God has promised, “My word will not return unto Me void,” never, never, never.  We may die before the harvest.  We may never see it with our mortal eyes, but when we sow the seed of the Word, somewhere, sometime in God’s time, the Lord will honor it and bless it.  This is the promise of God: “My Word will not return unto Me void, but it shall accomplish the purpose whereunto I have sent it” [Isaiah 55:11].

At this early service, I mentioned a funeral service that I had Friday, last Friday.  The family does not belong to this church.  He did not belong to this church.  This is what happened:  in a store, in a business store downtown, in these days past, I had spoken to that man, and he said to his wife, “Dear wife, when I die, I want you to ask that pastor to conduct my memorial service.”  I said to his wife in visiting with her, “That is an astonishing and an amazing thing!”  She said, “But that little contact that he had with you made him think that God was near and the Lord is dear, and he has asked me if you’d hold his memorial service.”  Why, I never dreamed of such a thing.  It never entered my mind.  It was a casual thing, but God has said, “My word will not return unto Me void” [Isaiah 55:11].  Scattering seed, testifying of the goodness and the grace of our blessed Lord, and God honors it, and will.

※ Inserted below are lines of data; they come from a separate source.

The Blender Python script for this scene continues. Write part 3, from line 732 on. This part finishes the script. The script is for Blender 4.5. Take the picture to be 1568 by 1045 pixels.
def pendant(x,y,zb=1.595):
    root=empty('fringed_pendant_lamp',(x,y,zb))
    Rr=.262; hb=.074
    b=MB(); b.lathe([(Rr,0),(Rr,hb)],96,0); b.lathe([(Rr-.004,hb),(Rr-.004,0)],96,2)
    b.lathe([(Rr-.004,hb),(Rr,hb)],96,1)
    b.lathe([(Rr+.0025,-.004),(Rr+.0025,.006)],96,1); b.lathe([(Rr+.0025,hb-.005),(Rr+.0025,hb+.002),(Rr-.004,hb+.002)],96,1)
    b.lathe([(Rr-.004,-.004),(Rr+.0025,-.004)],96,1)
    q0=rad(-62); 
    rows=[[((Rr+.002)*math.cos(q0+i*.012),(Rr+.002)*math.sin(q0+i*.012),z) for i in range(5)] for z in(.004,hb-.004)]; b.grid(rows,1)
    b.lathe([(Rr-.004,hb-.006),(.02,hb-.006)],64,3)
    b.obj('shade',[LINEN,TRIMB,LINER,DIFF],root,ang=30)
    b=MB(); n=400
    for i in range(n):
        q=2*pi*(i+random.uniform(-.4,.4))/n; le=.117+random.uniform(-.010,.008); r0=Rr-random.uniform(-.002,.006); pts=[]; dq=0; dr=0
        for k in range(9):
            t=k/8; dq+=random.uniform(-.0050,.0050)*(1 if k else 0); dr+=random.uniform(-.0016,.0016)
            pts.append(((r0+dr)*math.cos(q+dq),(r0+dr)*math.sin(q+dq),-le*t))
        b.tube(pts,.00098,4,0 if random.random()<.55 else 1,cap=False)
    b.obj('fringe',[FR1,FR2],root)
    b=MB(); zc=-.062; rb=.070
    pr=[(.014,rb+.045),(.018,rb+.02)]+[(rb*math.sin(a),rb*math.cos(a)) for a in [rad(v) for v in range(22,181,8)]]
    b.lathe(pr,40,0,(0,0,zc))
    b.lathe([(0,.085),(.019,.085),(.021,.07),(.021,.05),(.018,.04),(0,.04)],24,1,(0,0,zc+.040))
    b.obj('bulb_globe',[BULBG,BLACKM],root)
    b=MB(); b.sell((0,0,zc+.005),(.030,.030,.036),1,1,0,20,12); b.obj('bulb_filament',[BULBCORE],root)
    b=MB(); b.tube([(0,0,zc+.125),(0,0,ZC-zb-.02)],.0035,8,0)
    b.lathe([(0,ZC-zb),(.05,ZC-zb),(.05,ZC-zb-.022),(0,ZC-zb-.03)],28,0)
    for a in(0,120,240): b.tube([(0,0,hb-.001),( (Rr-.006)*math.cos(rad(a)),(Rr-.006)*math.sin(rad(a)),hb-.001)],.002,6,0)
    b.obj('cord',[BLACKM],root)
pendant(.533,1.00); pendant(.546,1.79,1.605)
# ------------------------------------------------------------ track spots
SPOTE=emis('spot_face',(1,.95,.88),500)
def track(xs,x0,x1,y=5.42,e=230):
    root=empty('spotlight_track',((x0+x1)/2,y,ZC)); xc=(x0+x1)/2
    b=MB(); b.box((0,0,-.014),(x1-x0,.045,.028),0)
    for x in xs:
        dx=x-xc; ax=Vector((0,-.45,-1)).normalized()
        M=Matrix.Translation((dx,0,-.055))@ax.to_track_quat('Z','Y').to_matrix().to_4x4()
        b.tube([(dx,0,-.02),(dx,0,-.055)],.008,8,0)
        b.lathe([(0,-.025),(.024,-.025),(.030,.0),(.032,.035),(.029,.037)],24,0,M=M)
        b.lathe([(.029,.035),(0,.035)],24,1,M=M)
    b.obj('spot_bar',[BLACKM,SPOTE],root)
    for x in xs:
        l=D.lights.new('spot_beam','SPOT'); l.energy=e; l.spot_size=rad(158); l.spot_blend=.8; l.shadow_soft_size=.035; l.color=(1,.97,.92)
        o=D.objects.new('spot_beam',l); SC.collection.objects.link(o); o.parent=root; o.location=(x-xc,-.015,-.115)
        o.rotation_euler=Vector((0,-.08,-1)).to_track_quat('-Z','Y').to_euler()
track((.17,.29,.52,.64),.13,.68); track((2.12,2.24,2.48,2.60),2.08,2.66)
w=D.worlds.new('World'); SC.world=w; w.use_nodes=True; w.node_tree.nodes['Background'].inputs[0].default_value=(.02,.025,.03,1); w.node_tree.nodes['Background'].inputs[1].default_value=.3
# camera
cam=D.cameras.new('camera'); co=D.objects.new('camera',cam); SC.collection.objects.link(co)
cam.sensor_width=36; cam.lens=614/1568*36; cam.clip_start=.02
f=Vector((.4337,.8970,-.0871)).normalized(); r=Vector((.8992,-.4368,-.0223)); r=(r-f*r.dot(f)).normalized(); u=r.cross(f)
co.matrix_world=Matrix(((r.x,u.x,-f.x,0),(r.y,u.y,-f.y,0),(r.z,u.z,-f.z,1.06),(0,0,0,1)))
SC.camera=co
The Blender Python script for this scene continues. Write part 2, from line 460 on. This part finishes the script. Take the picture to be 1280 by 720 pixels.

Our time is past, and while we sing this hymn of invitation, somebody you, give himself to Jesus [Ephesians 2:8-9].  A family you, putting your life into the fellowship of the church, as the dear Lord in heaven will guide, will woo, will say the word of appeal, come and stand by me.  “Pastor, today I give my heart to Jesus” [Romans 10:9-10, 13], or, “Pastor, we’re putting our lives with these dear people in the fellowship of this church.”  We can’t convert anybody, we can’t save any soul.  There’s no adequacy or ableness in our hands.  But God is able [Hebrews 7:25].  We can just point to Jesus like John the Baptist, “Look, look, look, the Lamb of God, that takes away the sin of the world; look” [John 1:29].  All we can do is to point.  It is God that saves.  And if the Holy Spirit has spoken to your heart and bid you come, on the first note of the stanza, come, make it today, make it now.  When you stand up in a moment, stand up coming into this aisle and down here to the front, “Here I am, pastor, I make it today.”  Will you?  Will you?  While we stand and while we sing.